- **AVAILABLE DATA**:
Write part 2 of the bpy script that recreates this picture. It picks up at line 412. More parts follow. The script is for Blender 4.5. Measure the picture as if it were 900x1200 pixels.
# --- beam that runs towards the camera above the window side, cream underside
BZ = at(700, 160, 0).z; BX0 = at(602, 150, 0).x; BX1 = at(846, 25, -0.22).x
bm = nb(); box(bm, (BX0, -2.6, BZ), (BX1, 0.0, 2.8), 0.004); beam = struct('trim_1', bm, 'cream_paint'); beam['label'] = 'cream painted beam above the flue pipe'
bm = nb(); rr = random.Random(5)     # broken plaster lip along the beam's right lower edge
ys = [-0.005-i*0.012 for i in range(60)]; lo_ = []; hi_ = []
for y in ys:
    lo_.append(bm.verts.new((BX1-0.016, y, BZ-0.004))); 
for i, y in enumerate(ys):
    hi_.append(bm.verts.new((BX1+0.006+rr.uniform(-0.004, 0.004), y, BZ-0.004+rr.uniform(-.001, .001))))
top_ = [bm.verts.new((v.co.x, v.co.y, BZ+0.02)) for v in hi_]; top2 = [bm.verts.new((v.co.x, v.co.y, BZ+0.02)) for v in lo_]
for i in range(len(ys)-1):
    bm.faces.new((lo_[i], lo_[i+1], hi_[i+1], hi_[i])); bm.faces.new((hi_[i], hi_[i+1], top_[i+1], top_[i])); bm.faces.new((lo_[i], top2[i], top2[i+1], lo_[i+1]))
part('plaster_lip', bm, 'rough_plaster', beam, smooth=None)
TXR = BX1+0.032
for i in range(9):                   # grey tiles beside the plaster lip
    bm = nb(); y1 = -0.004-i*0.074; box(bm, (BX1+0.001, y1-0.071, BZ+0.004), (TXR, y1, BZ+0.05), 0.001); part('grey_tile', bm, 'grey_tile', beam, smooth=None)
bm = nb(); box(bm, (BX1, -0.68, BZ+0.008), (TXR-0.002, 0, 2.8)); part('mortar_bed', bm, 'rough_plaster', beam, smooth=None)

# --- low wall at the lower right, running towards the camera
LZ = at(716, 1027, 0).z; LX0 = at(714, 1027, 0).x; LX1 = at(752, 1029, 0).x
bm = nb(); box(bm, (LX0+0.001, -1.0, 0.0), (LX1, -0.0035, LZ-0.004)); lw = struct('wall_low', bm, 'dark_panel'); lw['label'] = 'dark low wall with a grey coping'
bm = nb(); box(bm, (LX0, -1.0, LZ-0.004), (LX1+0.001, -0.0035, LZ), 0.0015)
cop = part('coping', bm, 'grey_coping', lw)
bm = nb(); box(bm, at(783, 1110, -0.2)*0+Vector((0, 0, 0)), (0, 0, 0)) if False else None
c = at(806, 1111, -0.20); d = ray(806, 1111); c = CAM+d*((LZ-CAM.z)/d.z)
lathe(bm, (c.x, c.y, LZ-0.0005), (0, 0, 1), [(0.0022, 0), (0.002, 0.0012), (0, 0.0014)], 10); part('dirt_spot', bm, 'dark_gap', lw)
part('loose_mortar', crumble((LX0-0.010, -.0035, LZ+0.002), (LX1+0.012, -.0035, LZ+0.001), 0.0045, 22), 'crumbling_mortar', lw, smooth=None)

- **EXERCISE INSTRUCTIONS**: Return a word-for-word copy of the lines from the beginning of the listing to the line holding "bm = nb(); box(bm, (BX1, -0.68, BZ+0.008), (TXR-0.002, 0, 2.8));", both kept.

- **EXERCISE RESPONSE**:
Write part 2 of the bpy script that recreates this picture. It picks up at line 412. More parts follow. The script is for Blender 4.5. Measure the picture as if it were 900x1200 pixels.
# --- beam that runs towards the camera above the window side, cream underside
BZ = at(700, 160, 0).z; BX0 = at(602, 150, 0).x; BX1 = at(846, 25, -0.22).x
bm = nb(); box(bm, (BX0, -2.6, BZ), (BX1, 0.0, 2.8), 0.004); beam = struct('trim_1', bm, 'cream_paint'); beam['label'] = 'cream painted beam above the flue pipe'
bm = nb(); rr = random.Random(5)     # broken plaster lip along the beam's right lower edge
ys = [-0.005-i*0.012 for i in range(60)]; lo_ = []; hi_ = []
for y in ys:
    lo_.append(bm.verts.new((BX1-0.016, y, BZ-0.004))); 
for i, y in enumerate(ys):
    hi_.append(bm.verts.new((BX1+0.006+rr.uniform(-0.004, 0.004), y, BZ-0.004+rr.uniform(-.001, .001))))
top_ = [bm.verts.new((v.co.x, v.co.y, BZ+0.02)) for v in hi_]; top2 = [bm.verts.new((v.co.x, v.co.y, BZ+0.02)) for v in lo_]
for i in range(len(ys)-1):
    bm.faces.new((lo_[i], lo_[i+1], hi_[i+1], hi_[i])); bm.faces.new((hi_[i], hi_[i+1], top_[i+1], top_[i])); bm.faces.new((lo_[i], top2[i], top2[i+1], lo_[i+1]))
part('plaster_lip', bm, 'rough_plaster', beam, smooth=None)
TXR = BX1+0.032
for i in range(9):                   # grey tiles beside the plaster lip
    bm = nb(); y1 = -0.004-i*0.074; box(bm, (BX1+0.001, y1-0.071, BZ+0.004), (TXR, y1, BZ+0.05), 0.001); part('grey_tile', bm, 'grey_tile', beam, smooth=None)
bm = nb(); box(bm, (BX1, -0.68, BZ+0.008), (TXR-0.002, 0, 2.8)); part('mortar_bed', bm, 'rough_plaster', beam, smooth=None)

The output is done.